If you’re gonna have pie, you gotta have ice cream

Ice cream, yo.

Ice cream, yo.

Did I mention I hate to let anything go to waste? Hate hate HATE it? So when I found out I could steep fresh peach pits in cream and make lightly peach scented ice cream I knew I had to do it. While my own homemade almond extract is not going to be ready until Christmas at the earliest I still have some store bought left over. There is nothing like the menage a trois of peaches, cream, and almond. It’s divine. Assuming you have an ice cream maker making ice cream at home is stupid easy. Its easier than making frozen custard, which is often mistaken for ice cream. Whats the difference you ask? Egg yolks, baby. Sweet, fatty, golden yellow, emulsifying egg yolks.

Seriously, save these guys.

Seriously, save these guys.

Ice cream can technically be made in one day, but I always give frozen custard overnight to chill. I do the same with any infused ice creams, like this one, so plan to make it the day before you want to eat it. It’s really really ridiculously easy to just steep some peach pits from your pie making at the same time you are making said pie. Let it sit overnight with your pie dough and then “spin” (the term used in professional kitchens for churning ice cream) your ice cream while you form your pie. You could spin your ice cream at the same time as your pie is baking but even with as awesome as the Cuisinart and KitchenAid ice cream makers are if the high heat of the oven makes your kitchen warm your ice cream will suffer. Avoid this issue by spinning your ice cream (a lovely hands off 20-30 minutes) while you are rolling pie dough, which also benefits from a cold kitchen.

Not ready.

Not ready.

David Lebovitz’s The Perfect Scoop is my number two go to book for ice creams, and number one when I want to create my own flavor combinations. This recipe is an adaptation on his vanilla ice cream.

Peach Pit Ice Cream:

Makes 1 overflowing quart.

You will need a pot, a strainer, an ice cream maker, a spatula, and a freezer safe container that can hold at least 4 cups of ice cream.

2 cups cream

8-10 peach pits, unwashed

3/4 cup sugar

pinch salt

1 cup half n half

1/2 teaspoon almond extract

  1. Pour the cream, peach pits, sugar, and salt into a medium pot. Bring to a light simmer over medium heat, stirring so that the sugar melts and blends with the cream. Remove from the heat, cover, and allow to cool. Store in the refrigerator overnight.
  2. Add the half n half and almond extract to the peachy cream. Stir to combine.
  3. Turn on your ice cream machine and place a strainer over the entrance. Pour the ice cream base mixture through the strainer to reserve the pits.
  4. Churn ice cream according to your ice cream maker’s instructions. The ice cream is ready when it has doubled in size and looks like, well, ice cream. (The term for the amount of air that gets trapped in the cream making it fluffy and smooth is called “overrun.”)
Ready.

Ready.

Save those pits! While yes, the seed inside of the woody peach and other stone fruit pits contain cyanide, that doesn’t make them garbage. It also doesn’t mean you need to worry about it in this recipe as you are not cracking the pits open and are instead stealing away their leftover peach flavor.

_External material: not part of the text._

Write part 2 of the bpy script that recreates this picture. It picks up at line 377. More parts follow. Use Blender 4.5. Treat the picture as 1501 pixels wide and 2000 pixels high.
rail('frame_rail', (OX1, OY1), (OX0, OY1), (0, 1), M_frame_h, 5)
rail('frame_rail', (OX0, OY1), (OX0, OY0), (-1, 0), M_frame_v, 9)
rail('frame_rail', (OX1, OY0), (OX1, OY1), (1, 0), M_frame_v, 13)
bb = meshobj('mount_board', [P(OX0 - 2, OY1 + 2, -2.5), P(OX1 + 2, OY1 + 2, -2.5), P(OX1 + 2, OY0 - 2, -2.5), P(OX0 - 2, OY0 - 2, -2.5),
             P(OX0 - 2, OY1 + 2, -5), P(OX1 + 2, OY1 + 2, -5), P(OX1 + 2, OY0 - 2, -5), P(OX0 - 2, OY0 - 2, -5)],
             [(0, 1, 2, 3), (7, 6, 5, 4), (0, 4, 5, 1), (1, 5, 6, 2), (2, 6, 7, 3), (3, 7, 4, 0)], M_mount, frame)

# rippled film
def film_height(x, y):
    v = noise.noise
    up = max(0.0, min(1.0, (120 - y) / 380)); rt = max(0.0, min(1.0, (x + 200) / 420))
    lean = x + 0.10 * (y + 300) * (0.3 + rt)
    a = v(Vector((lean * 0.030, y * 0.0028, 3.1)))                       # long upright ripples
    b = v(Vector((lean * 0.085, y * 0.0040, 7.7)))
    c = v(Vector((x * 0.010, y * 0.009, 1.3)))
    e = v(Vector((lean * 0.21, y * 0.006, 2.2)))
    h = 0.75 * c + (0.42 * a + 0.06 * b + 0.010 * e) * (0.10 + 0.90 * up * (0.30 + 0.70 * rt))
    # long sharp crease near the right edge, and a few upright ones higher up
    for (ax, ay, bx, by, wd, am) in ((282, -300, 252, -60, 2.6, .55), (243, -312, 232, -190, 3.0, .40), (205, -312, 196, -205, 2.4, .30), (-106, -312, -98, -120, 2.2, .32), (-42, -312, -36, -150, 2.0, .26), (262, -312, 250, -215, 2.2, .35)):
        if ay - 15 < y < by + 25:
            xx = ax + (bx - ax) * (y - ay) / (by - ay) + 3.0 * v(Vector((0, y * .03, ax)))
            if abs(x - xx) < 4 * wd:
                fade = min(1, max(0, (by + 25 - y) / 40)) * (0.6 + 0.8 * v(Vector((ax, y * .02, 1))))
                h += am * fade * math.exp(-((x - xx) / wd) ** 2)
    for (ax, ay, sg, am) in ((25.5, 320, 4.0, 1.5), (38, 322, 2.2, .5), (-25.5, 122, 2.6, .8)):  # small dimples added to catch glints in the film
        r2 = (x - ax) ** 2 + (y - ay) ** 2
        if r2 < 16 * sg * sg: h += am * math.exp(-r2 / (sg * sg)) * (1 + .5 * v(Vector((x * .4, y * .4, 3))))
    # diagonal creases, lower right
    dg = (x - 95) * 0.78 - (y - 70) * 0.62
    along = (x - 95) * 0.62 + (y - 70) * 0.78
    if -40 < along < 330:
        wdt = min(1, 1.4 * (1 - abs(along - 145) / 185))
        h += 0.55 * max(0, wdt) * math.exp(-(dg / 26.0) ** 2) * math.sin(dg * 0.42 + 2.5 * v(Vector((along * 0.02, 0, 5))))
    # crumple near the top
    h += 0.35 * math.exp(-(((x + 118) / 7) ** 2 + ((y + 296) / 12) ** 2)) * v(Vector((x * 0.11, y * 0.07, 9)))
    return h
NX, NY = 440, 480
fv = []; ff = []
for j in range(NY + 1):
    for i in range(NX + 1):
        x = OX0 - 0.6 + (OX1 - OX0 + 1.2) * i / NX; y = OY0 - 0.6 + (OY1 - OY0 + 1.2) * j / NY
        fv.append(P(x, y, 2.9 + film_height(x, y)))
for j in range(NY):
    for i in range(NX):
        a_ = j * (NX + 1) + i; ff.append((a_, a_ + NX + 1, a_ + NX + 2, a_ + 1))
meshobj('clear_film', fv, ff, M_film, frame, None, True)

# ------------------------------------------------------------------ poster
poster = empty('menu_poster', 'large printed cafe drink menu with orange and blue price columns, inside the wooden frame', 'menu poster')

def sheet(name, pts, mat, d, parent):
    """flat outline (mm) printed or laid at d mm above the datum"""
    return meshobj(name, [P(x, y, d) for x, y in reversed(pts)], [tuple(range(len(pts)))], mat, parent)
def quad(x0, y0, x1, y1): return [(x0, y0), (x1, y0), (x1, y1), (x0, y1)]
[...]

Bonus Recipe: Almond Extract

But wait, there’s more! You can rinse and roast your pits at 425°F for 30 minutes, crack them open, and roast them for another 10-15 to allegedly make the amygdalin (the pit’s form of cyanide) inert, but I’m not sure that I trust that. So instead I make the initial roast, crack them open, and cover my eight pits in a cup of vodka to make homemade almond extract. You read that right. Almond extract is not always made with almonds. In fact its often made with bitter almonds, which have even more cyanide! Also they are infinitely more expensive than the pits you were going to throw away anyway. Cover your pits with vodka in a glass container, and store them somewhere cool and dark. Give the jar a shake whenever you think of it, and in 1 month you’ll have homemade almond extract, in 3-6 months you’ll have AMAZING homemade almond extract. Since you often only need a teaspoon of almond extract at most for a recipe that makes 48 cookies, a triple layer cake, or a couple quarts of ice cream I feel safe with those amounts of residual cyanide. I don’t however make cocktails with the stuff like some (often French or Turkish) people do even though you’d have to eat about 10 whole pits (the whole jar at once) to start experiencing serious issues.